Наконец Паукер выносил смертный приговор самолету:
"Вычисления г. Можайского... не могут служить подтверждением возможности устройства снаряда по его чертежам. В остальных же объяснениях г. Можайского комиссия также не находит ручательства, чтобы опыты над снарядом г. Можайского, даже и после различных возможных в нем изменений, могли привести к полезным практическим результатам, если не будет устроен им снаряд на совершенно иных основаниях, с подвижными крыльями, могущими не только изменять свое положение относительно гондолы, но и свою форму во время полета".

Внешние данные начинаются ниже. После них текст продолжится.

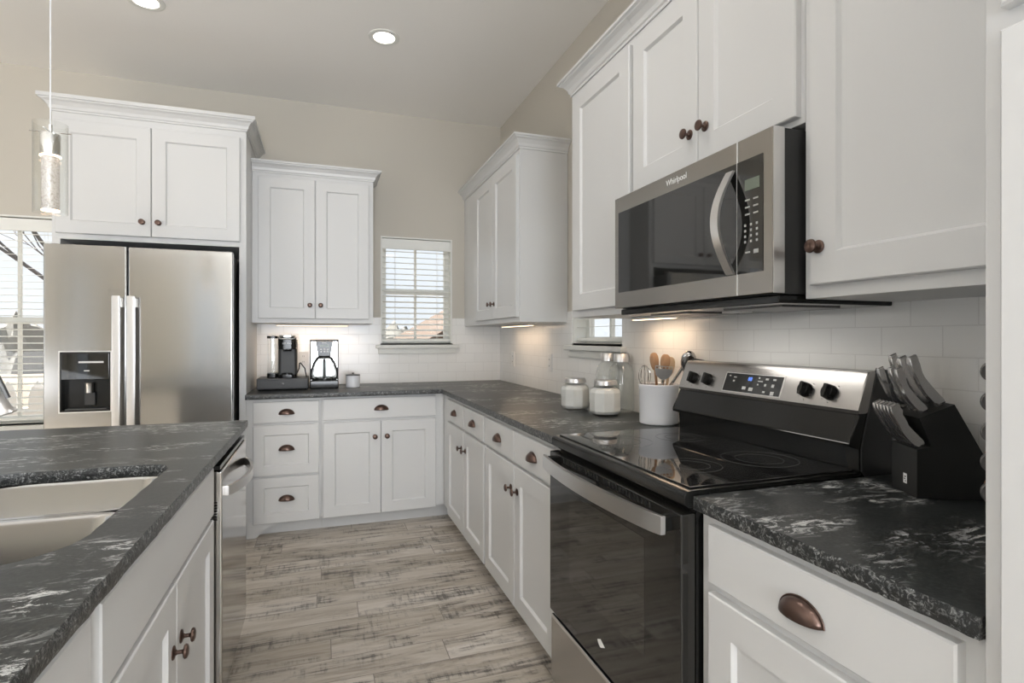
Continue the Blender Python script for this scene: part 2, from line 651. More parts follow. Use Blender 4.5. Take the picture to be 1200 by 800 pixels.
def window(n, T, wd, z0, z1, label, cols=2, rows=2, sill=True, depth=WT, mid=True, casing=False):
    """local: x 0..wd, y=0 room face of the wall, +y outdoors"""
    e = bpy.data.objects.new('window_%d' % n, None)
    COL.objects.link(e)
    e.matrix_world = T
    struct(e, label)
    f = MB()
    j = 0.012
    f.box(0, j, 0, depth, z0, z1); f.box(wd - j, wd, 0, depth, z0, z1)
    f.box(j, wd - j, 0, depth, z1 - j, z1); f.box(j, wd - j, 0, depth, z0, z0 + j)
    f.build('window_frame', 'trim', e, smooth=False)
    s = MB()
    y0, y1 = depth - 0.055, depth - 0.02
    fw = 0.038
    s.box(j, j + fw, y0, y1, z0 + j, z1 - j); s.box(wd - j - fw, wd - j, y0, y1, z0 + j, z1 - j)
    s.box(j + fw, wd - j - fw, y0, y1, z1 - j - fw, z1 - j); s.box(j + fw, wd - j - fw, y0, y1, z0 + j, z0 + j + fw)
    if mid:
        zm = (z0 + z1) / 2
        s.box(j + fw, wd - j - fw, y0 - 0.01, y1, zm - 0.022, zm + 0.022)
    for k in range(1, cols):
        x = wd * k / cols
        s.box(x - 0.009, x + 0.009, y0 + 0.006, y1 - 0.006, z0 + j + fw, z1 - j - fw)
    s.build('sash', 'trim', e, smooth=False)
    g = MB()
    g.box(j + fw, wd - j - fw, y0 + 0.014, y0 + 0.018, z0 + j + fw, z1 - j - fw)
    g.build('glass_pane', 'pane', e, smooth=False)
    if sill:
        q = MB()
        q.box(-0.04, wd + 0.05, -0.045, 0.0, z0 - 0.028, z0, 0.004)
        q.box(0.0, wd, 0.0, depth - 0.06, z0 - 0.0, z0 + 0.013)
        q.box(-0.02, wd + 0.03, -0.022, -TT, z0 - 0.07, z0 - 0.028, 0.003)
        q.build('window_sill', 'trim', e)
    return e


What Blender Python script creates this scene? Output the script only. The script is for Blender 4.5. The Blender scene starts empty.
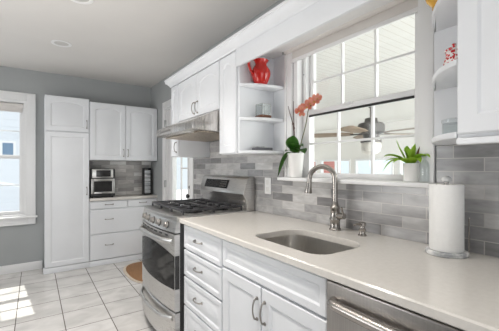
import bpy, bmesh, math, random
from mathutils import Vector, Matrix
random.seed(7)
PI = math.pi
SC = bpy.context.scene
COL = SC.collection

# ------------------------------------------------------------------ camera
cam = bpy.data.cameras.new('camera'); cam_o = bpy.data.objects.new('camera', cam); COL.objects.link(cam_o)
cam.sensor_width = 36.0; cam.lens = 36.0*310.9/499.0; cam.shift_y = 2.15/499.0; cam.clip_start = 0.02
cam_o.location = (0, 0, 1.251); cam_o.rotation_euler = (PI/2, 0, -0.6059)
SC.camera = cam_o

# ------------------------------------------------------------------ world, sun, added fill lamps, exposure
world = bpy.data.worlds.new('sky'); SC.world = world; world.use_nodes = True
wn = world.node_tree.nodes; wl = world.node_tree.links
bg = wn['Background']; bg.inputs['Color'].default_value = (0.86, 0.93, 1.0, 1); bg.inputs['Strength'].default_value = 1.2

sun = bpy.data.lights.new('sun', 'SUN'); sun.energy = 7.0; sun.angle = 0.012; sun.color = (1.0, 0.96, 0.9)
sun_o = bpy.data.objects.new('sun', sun); COL.objects.link(sun_o)
sun_o.rotation_euler = Vector((0.10, -1.0, -1.31)).to_track_quat('-Z', 'Y').to_euler()

def area(name, loc, target, sx, sy, power, color=(1, 1, 1)):
    l = bpy.data.lights.new(name, 'AREA'); l.shape = 'RECTANGLE'; l.size = sx; l.size_y = sy; l.energy = power; l.color = color
    o = bpy.data.objects.new(name, l); COL.objects.link(o); o.location = loc
    o.rotation_euler = (Vector(target)-Vector(loc)).to_track_quat('-Z', 'Y').to_euler()
    return o
# added fill lamps at unseen openings invented in the left and near walls
area('added_fill_left', (-2.36, 2.9, 1.45), (0, 2.9, 1.35), 1.5, 1.3, 17, (0.97, 0.985, 1.0))
area('added_fill_near', (-0.6, -2.16, 1.25), (-0.6, 0, 1.25), 2.2, 2.0, 15, (1.0, 0.985, 0.96))
area('added_ceiling_fill', (-0.50, 1.70, 0.95), (-0.15, 1.70, 2.44), 0.9, 0.9, 18, (1.0, 0.965, 0.92))  # upward fill lamp added to brighten the ceiling, no such source seen
area('added_porch_fill', (3.4, -1.4, 1.2), (3.3, 2.5, 1.3), 3.0, 1.6, 112, (1.0, 0.99, 0.96))  # unseen fill lamp added to brighten the porch
SC.view_settings.view_transform = 'Standard'; SC.view_settings.look = 'None'
SC.view_settings.exposure = 0.0; SC.view_settings.gamma = 1.0; SC.view_settings.use_curve_mapping = False
SC.cycles.max_bounces = 8; SC.cycles.use_denoising = True

# ------------------------------------------------------------------ materials
def mat(name, color, rough=0.5, metal=0.0, **kw):
    m = bpy.data.materials.new(name); m.use_nodes = True
    b = m.node_tree.nodes['Principled BSDF']
    b.inputs['Base Color'].default_value = (*color, 1); b.inputs['Roughness'].default_value = rough; b.inputs['Metallic'].default_value = metal
    for k, v in kw.items(): b.inputs[k.replace('_', ' ')].default_value = v
    return m
def nodes(m): return m.node_tree.nodes, m.node_tree.links, m.node_tree.nodes['Principled BSDF']
def noise_mix(m, c1, c2, scale, detail=4, stretch=(1, 1, 1), lo=0.3, hi=0.7, bump=0.0, rough=None):
    n, l, b = nodes(m)
    tc = n.new('ShaderNodeTexCoord'); mp = n.new('ShaderNodeMapping'); mp.inputs['Scale'].default_value = stretch
    l.new(tc.outputs['Object'], mp.inputs['Vector'])
    nz = n.new('ShaderNodeTexNoise'); nz.inputs['Scale'].default_value = scale; nz.inputs['Detail'].default_value = detail
    l.new(mp.outputs['Vector'], nz.inputs['Vector'])
    cr = n.new('ShaderNodeValToRGB'); cr.color_ramp.elements[0].position = lo; cr.color_ramp.elements[1].position = hi
    cr.color_ramp.elements[0].color = (*c1, 1); cr.color_ramp.elements[1].color = (*c2, 1)
    l.new(nz.outputs['Fac'], cr.inputs['Fac']); l.new(cr.outputs['Color'], b.inputs['Base Color'])
    if bump:
        bp = n.new('ShaderNodeBump'); bp.inputs['Strength'].default_value = bump; bp.inputs['Distance'].default_value = 0.002
        l.new(nz.outputs['Fac'], bp.inputs['Height']); l.new(bp.outputs['Normal'], b.inputs['Normal'])
    if rough:
        mr = n.new('ShaderNodeMapRange'); mr.inputs['To Min'].default_value = rough[0]; mr.inputs['To Max'].default_value = rough[1]
        l.new(nz.outputs['Fac'], mr.inputs['Value']); l.new(mr.outputs['Result'], b.inputs['Roughness'])
    return m

M = {}
M['cab'] = noise_mix(mat('painted_white_cabinet', (.77, .78, .80), .34), (.75, .765, .79), (.775, .79, .815), 6)
M['trim'] = mat('white_trim_paint', (.80, .80, .80), .38)
M['wall'] = noise_mix(mat('grey_wall_paint', (.25, .27, .28), .75), (.352, .366, .368), (.370, .384, .386), 3, bump=.05)
M['ceil'] = noise_mix(mat('ceiling_paint', (.62, .605, .59), .9), (.655, .638, .618), (.68, .663, .643), 2)
M['counter'] = noise_mix(mat('beige_quartz', (.6, .57, .53), .16), (.635, .608, .568), (.675, .648, .608), 60, 8, lo=.3, hi=.7)
M['steel'] = noise_mix(mat('brushed_steel', (.6, .58, .56), .3, 1.0), (.56, .545, .53), (.66, .65, .635), 14, 3, (1, 1, 40), rough=(.22, .38))
M['steelh'] = noise_mix(mat('brushed_steel_dishwasher', (.5, .48, .46), .3, 1.0), (.36, .34, .325), (.41, .39, .37), 6, 3, (30, 30, 1), rough=(.26, .36))
M['hood'] = noise_mix(mat('hood_steel', (.6, .57, .54), .3, 1.0), (.55, .52, .49), (.68, .66, .64), 10, 3, (40, 40, 1), rough=(.2, .36))
M['hoodin'] = noise_mix(mat('hood_filter_mesh', (.5, .43, .36), .45, 1.0), (.36, .30, .24), (.62, .54, .45), 80, 2)
M['nickel'] = mat('brushed_nickel', (.38, .355, .33), .27, 1.0)
M['pewter'] = mat('dark_pewter_pull', (.33, .31, .29), .35, 1.0)
M['sink'] = noise_mix(mat('satin_sink_steel', (.5, .48, .45), .35, 1.0), (.54, .52, .49), (.63, .61, .58), 20, 3, (1, 30, 1), rough=(.28, .42))
M['black'] = mat('black_enamel', (.015, .015, .016), .22)
M['iron'] = noise_mix(mat('cast_iron', (.03, .03, .033), .5), (.022, .022, .025), (.05, .05, .055), 60)
M['glassblk'] = mat('black_oven_glass', (.035, .034, .034), .06)
M['display'] = mat('dark_display_panel', (.03, .028, .028), .12)
M['blackp'] = mat('black_plastic', (.02, .02, .021), .4)
M['gap'] = mat('dark_recess', (.03, .03, .03), .7)
M['red'] = noise_mix(mat('red_glaze', (.62, .02, .012), .12), (.40, .010, .008), (.50, .018, .012), 5)
M['white_cer'] = mat('white_ceramic', (.82, .81, .79), .25)
M['paper'] = noise_mix(mat('white_paper_towel', (.84, .83, .81), .9), (.85, .845, .83), (.875, .87, .855), 90, 2, bump=.1)
M['marble'] = noise_mix(mat('grey_veined_marble', (.6, .6, .6), .2), (.33, .34, .35), (.78, .78, .77), 22, 8, lo=.38, hi=.56)
M['leaf'] = noise_mix(mat('dark_green_leaf', (.06, .19, .03), .4), (.035, .13, .02), (.10, .27, .04), 14)
M['leaf2'] = noise_mix(mat('bright_green_leaf', (.3, .55, .05), .4), (.30, .56, .03), (.54, .76, .10), 16)
M['stem'] = mat('purple_brown_stem', (.10, .06, .05), .6)
M['stemg'] = mat('grey_green_stem', (.14, .14, .07), .6)
M['petal'] = noise_mix(mat('coral_petal', (.80, .24, .13), .55), (.74, .22, .14), (.90, .50, .38), 30)
M['petalc'] = mat('yellow_petal_centre', (.75, .45, .12), .6)
M['soil'] = mat('potting_bark', (.07, .045, .03), .9)
M['shade'] = mat('roller_shade_cloth', (.68, .65, .625), .8)
M['rug'] = noise_mix(mat('brown_coir_mat', (.28, .15, .07), .95), (.20, .10, .045), (.36, .20, .10), 70, bump=.6)
M['rugb'] = noise_mix(mat('beige_mat_border', (.52, .45, .36), .95), (.45, .38, .30), (.60, .53, .44), 70, bump=.5)
M['outlet'] = mat('white_outlet_plastic', (.85, .85, .84), .3)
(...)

Итак, Паукер обращал Можайского назад, к идее машущих крыльев. Долой новаторскую мысль - нужно подражать природе. А то, что из этого до сих пор ничего не выходило, так это только к лучшему - у России не будет воздухолетательных снарядов.
Паукер пытался заверить начальство, будто и комиссия Менделеева придерживалась такого же мнения:
"Подобные усовершенствования без сомнения были в виду первой комиссии, рассматривавшей первоначально предложения Можайского и считавшей возможным ассигновать небольшую сумму на его опыты". Последние строки заключения предназначались специально для высшего начальства, скупого на ассигнования: "Но сумма, испрашиваемая ныне г. Можайским, настолько значительная, что комиссия не решается присоветовать ее ассигнования на опыты, ныне уже не обещающие, судя по сделанным опытам, какого-либо полезного результата".